In a clip from Netflix’s new David Letterman show, My Next Guest Needs No Introduction, rapper and mogul Jay-Z opens up about his mother coming out to him and the joy he felt for her.
Jay raps about the moment in “Smile,” a track on his album 4:44, telling Letterman he made the song the day after his mother, Gloria Carter, came out to him.
“Imagine having to live your life as someone else, and you think you’re protecting your kids,” the rapper says. “For my mother to have to live as someone that she wasn’t and hide and protect her kids and didn’t want to embarrass her kids, and, you know, for all this time, for her to sit in front of me and tell me, ‘I think I love someone.’ I mean, I really cried. That was a real story. I cried because I was so happy for her that she was free.”
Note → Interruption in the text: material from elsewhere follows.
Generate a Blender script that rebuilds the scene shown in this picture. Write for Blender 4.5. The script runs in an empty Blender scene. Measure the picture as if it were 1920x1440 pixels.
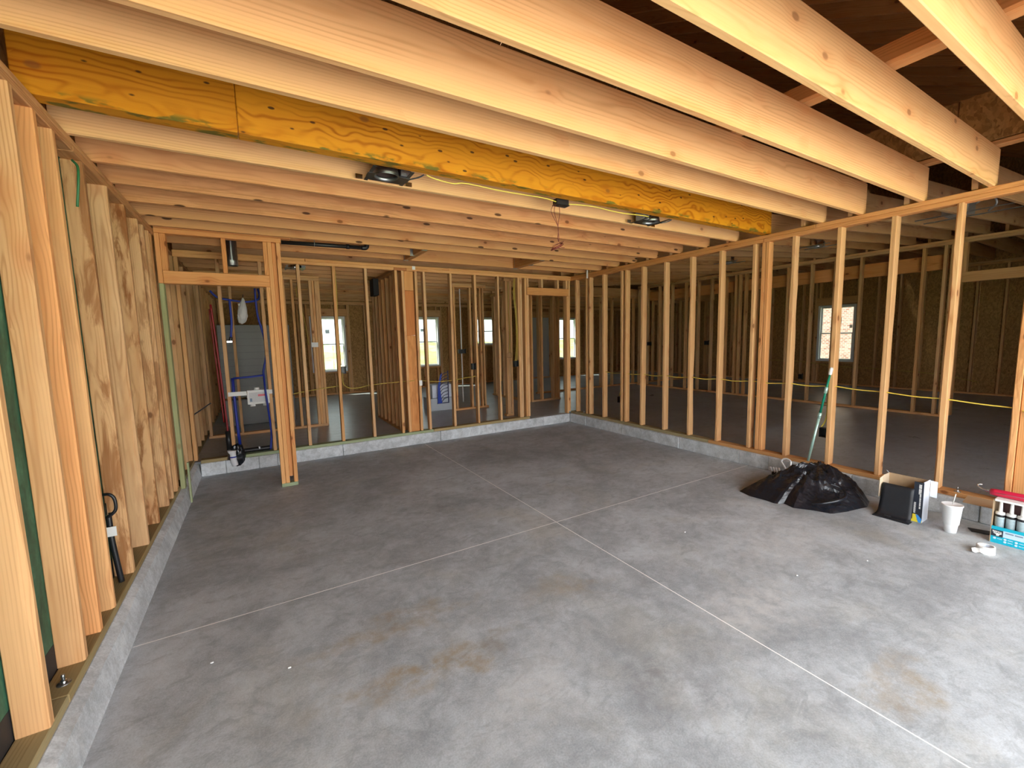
import bpy, bmesh, math, random
from mathutils import Vector, Matrix, noise
random.seed(7)
scene = bpy.context.scene
COL = scene.collection

# ------------------------------------------------------------------ camera, sky, exposure
cam_data = bpy.data.cameras.new('camera')
cam = bpy.data.objects.new('camera', cam_data)
COL.objects.link(cam)
_r = Vector((0.85833246, -0.51260563, -0.02237976))
_d = Vector((-0.07394376, -0.0804176, -0.99401475))
_f = Vector((0.50773783, 0.85484998, -0.10692902))
M = Matrix.Identity(4)
for i in range(3):
    M[i][0] = _r[i]; M[i][1] = -_d[i]; M[i][2] = -_f[i]
M[0][3], M[1][3], M[2][3] = 0.0, 0.0, 1.5322
cam.matrix_world = M
cam_data.sensor_width = 36.0
cam_data.lens = 798.96 * 36.0 / 1920.0
cam_data.clip_start = 0.02
scene.camera = cam

world = bpy.data.worlds.new('overcast_sky')
scene.world = world
world.use_nodes = True
_bg = world.node_tree.nodes['Background']
_bg.inputs['Color'].default_value = (0.93, 0.965, 1.0, 1)
_bg.inputs['Strength'].default_value = 3.4

bounce_sun_data = bpy.data.lights.new('bounce_sun', 'SUN')
bounce_sun_data.energy = 18.0; bounce_sun_data.angle = math.radians(3.0); bounce_sun_data.color = (1.0, 0.95, 0.86)
bounce_sun = bpy.data.objects.new('bounce_sun', bounce_sun_data); COL.objects.link(bounce_sun)
bounce_sun.rotation_euler = Vector((0.62, -0.30, -0.85)).to_track_quat('-Z', 'Y').to_euler()   # added to brighten the driveway bounce; from the left, over the roof
bounce_sun.location = (-8, 6, 12)

scene.view_settings.view_transform = 'Standard'
scene.view_settings.look = 'None'
scene.view_settings.gamma = 1.0
scene.view_settings.use_curve_mapping = False
scene.view_settings.exposure = 1.30

# ------------------------------------------------------------------ helpers
def tag(o, label=None, cat=None, group=None, kind=None):
    if label: o['label'] = label
    if cat: o['category'] = cat
    if group: o['group'] = group
    if kind: o['kind'] = kind
    return o

def empty(name, loc=(0, 0, 0), rotz=0.0):
    o = bpy.data.objects.new(name, None)
    o.empty_display_size = 0.1
    o.location = loc
    o.rotation_euler = (0, 0, rotz)
    COL.objects.link(o)
    return o

def root_loc(parent):
    p = Vector((0, 0, 0))
    while parent is not None:
        p += Vector(parent.location); parent = parent.parent
    return p

def obj(name, me, mat=None, parent=None, loc=None):
    if isinstance(me, bmesh.types.BMesh):
        m = bpy.data.meshes.new(name); me.to_mesh(m); me.free(); me = m
    o = bpy.data.objects.new(name, me)
    COL.objects.link(o)
    if mat is not None and not me.materials:
        me.materials.append(mat)
    if parent is not None: o.parent = parent
    if loc is not None: o.location = loc
    return o

def wobj(name, bm, mat, parent):
    """mesh given in world coordinates, child of an unrotated parent"""
    o = obj(name, bm, mat, parent)
    if parent is not None: o.location = -root_loc(parent)
    return o

def smooth(o):
    for p in o.data.polygons: p.use_smooth = True
    return o

def bm_box(bm, lo, hi, bev=0.0):
    lo = Vector(lo); hi = Vector(hi)
    ret = bmesh.ops.create_cube(bm, size=1.0)
    vs = ret['verts']
    for v in vs:
        v.co = Vector([(lo[i] + hi[i]) / 2 + v.co[i] * (hi[i] - lo[i]) for i in range(3)])
    if bev > 0:
        es = list({e for v in vs for e in v.link_edges})
        bmesh.ops.bevel(bm, geom=es, offset=bev, segments=1, affect='EDGES', profile=0.5)
    return bm

def box_bm(lo, hi, bev=0.0):
    return bm_box(bmesh.new(), lo, hi, bev)

def spline(pts, sub=6):
    pts = [Vector(p) for p in pts]
    if len(pts) < 3 or sub <= 1: return pts
    out = []
    for i in range(len(pts) - 1):
        p0 = pts[max(i - 1, 0)]; p1 = pts[i]; p2 = pts[i + 1]; p3 = pts[min(i + 2, len(pts) - 1)]
        for k in range(sub):
            t = k / sub
            out.append(0.5 * ((2 * p1) + (-p0 + p2) * t + (2 * p0 - 5 * p1 + 4 * p2 - p3) * t * t + (-p0 + 3 * p1 - 3 * p2 + p3) * t ** 3))
    out.append(pts[-1])
    return out

def bm_tube(bm, pts, r, n=8, sub=6, caps=True):
    P = spline(pts, sub)
    rr = r if isinstance(r, (list, tuple)) else None
    rings = []
    up = Vector((0, 0, 1))
    prev = None
    for i, p in enumerate(P):
        t = (P[min(i + 1, len(P) - 1)] - P[max(i - 1, 0)]).normalized()
        if prev is None:
            a = t.cross(up) if abs(t.z) < 0.95 else t.cross(Vector((1, 0, 0)))
        else:
            a = prev - t * prev.dot(t)
        a.normalize(); prev = a
        b = t.cross(a)
        if rr:
            f = i / max(1, len(P) - 1) * (len(rr) - 1); k = min(int(f), len(rr) - 2)
            rad = rr[k] + (rr[k + 1] - rr[k]) * (f - k)
        else: rad = r
        rings.append([bm.verts.new(p + (a * math.cos(2 * math.pi * j / n) + b * math.sin(2 * math.pi * j / n)) * rad) for j in range(n)])
    for i in range(len(rings) - 1):
        for j in range(n):
            f = bm.faces.new((rings[i][j], rings[i][(j + 1) % n], rings[i + 1][(j + 1) % n], rings[i + 1][j])); f.smooth = True
    if caps:
        bm.faces.new(list(reversed(rings[0]))); bm.faces.new(rings[-1])
    return bm

def tube_bm(pts, r, n=8, sub=6):
    return bm_tube(bmesh.new(), pts, r, n, sub)

def bm_lathe(bm, prof, n=24, origin=(0, 0, 0), cap0=True, cap1=True):
    o = Vector(origin); rings = []
    for r, z in prof:
        rings.append([bm.verts.new(o + Vector((r * math.cos(2 * math.pi * j / n), r * math.sin(2 * math.pi * j / n), z))) for j in range(n)])
    for i in range(len(rings) - 1):
        for j in range(n):
            f = bm.faces.new((rings[i][j], rings[i][(j + 1) % n], rings[i + 1][(j + 1) % n], rings[i + 1][j])); f.smooth = True
    if cap0: bm.faces.new(list(reversed(rings[0])))
    if cap1: bm.faces.new(rings[-1])
    return bm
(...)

Jay adds that he always knew his mother was gay and that the conversation that they had was the first time she’d opened up about it.







In January, it was announced that the rapper and his mother would be honored at the GLAAD Media Awards. Carter also opened up about coming out to her son in a D’USSE Friday interview. Discussing the conversation she had with Jay, she said, “Besides your mother, this is the person that I am, you know? This is the life that I lived. So, my son started actually, like, tearing because he was like, ‘That had to be a horrible life, ma.’ I was like, ‘My life was never horrible. It was just different.’ So that made him want to do a song about it.”